Wednesday, April 3, 2013

It Gets Personal, Part I: I heard a song. Here's what I think about that.

Yesterday, I was bombarded by a rare moment of insight into the way my weird mind works. Obviously, seeing a flash of the inner workings of one's psyche is profoundly disturbing, and my only way to process it was to write a blog post. This series of ruminations turned into a wide-ranging (and ongoing) exposition of my relationship with music, religion, and my chosen career path. Due to sheer length, it'll be in at least two parts, probably three. I hope you get as much from reading it as I did from writing it!

I'm not sure whether "That Awkward Moment" is still a thing or not, but if it were, tonight I would have tweeted "That awkward moment when you realize the song you've been singing to yourself all day and really like has been from a Christian music artist the whole time."

One of the first things you're likely to learn about me is that I sing to myself pretty much always. I like to think that it sounds good. Chances are, I'm wrong on that- although I was in a cappella groups for something like 6 years, listening to one person sing to an audience of one (himself) using a one-foot voice is seldom entertaining. Despite that knowledge, I persist, because it's a good way to carry myself through menial tasks, and most people probably don't notice at any rate.

Some days though, I hum/sing a song for many hours and later learn that the artist belongs to that sort-of-nebulous genre called "Contemporary Christian Music", then feel weird about it. Yesterday was one of those days. The offending song was "Down" by Mat Kearney, which probably came up on my Pandora last week or something. I should emphasize that I can rarely identify the point at which a song got stuck in my head, and almost never recall hearing it recently. If you listen to the song, there's very little reason to be sympathetic to my ignorance of its Christian overtones:


The chorus goes thusly: Can you hear when we call?/ Be there when we fall?/ We're standing, our backs against the wall/ Top of our lungs, Hallelujah/ Where pain and love bleed into one/ Baby when all you see is darkness (it's coming down now)/ We all need forgiveness (it's coming down now.) It tells the story of several people facing varying degrees of adversity, their search for support and their struggle to maintain hope.
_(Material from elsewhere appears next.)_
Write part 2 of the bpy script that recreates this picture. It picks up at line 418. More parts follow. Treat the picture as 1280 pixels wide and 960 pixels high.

So yeah, I probably should have noticed. But that's the (possibly) strange thing about the way I relate to music: it's not usually about the lyrics of a song. Sure, the words can be interesting and engaging, and bands like Mumford and Sons, Say Anything, Motion City Soundtrack, the Decemberists, or Stepdad write lyrics that I want to read, understand, and unpack. But when I'm just listening to or singing a song, the lyrics aren't usually important because of any inherent quality, just for being lyrics. They derive more meaning from their effect of adding a melody and punctuating the overall "soundscape." That completed piece of sound evokes a state of mind or a set of emotions that I can use to frame, interpret, and respond to the things going on around me, or even to my own thoughts and ideas. There's a chicken-and-egg debate in there somewhere: whether the music interprets my thoughts/feelings or I select music based on the thoughts/feelings I already have. Not going to get into it. The important thing is that the framing device created need not have anything to do with what the song is about- I wasn't feeling particularly hard-up or hopeless when going over and over "Down" both in my head and under my breath. The full sound somehow just seemed right for where I was, what I was doing, and how I felt, even if only I could hear it.

And then I looked up the lyrics and realized that it was just a little more God-themed than I would have liked. For some reason, that just sort of...bugs me.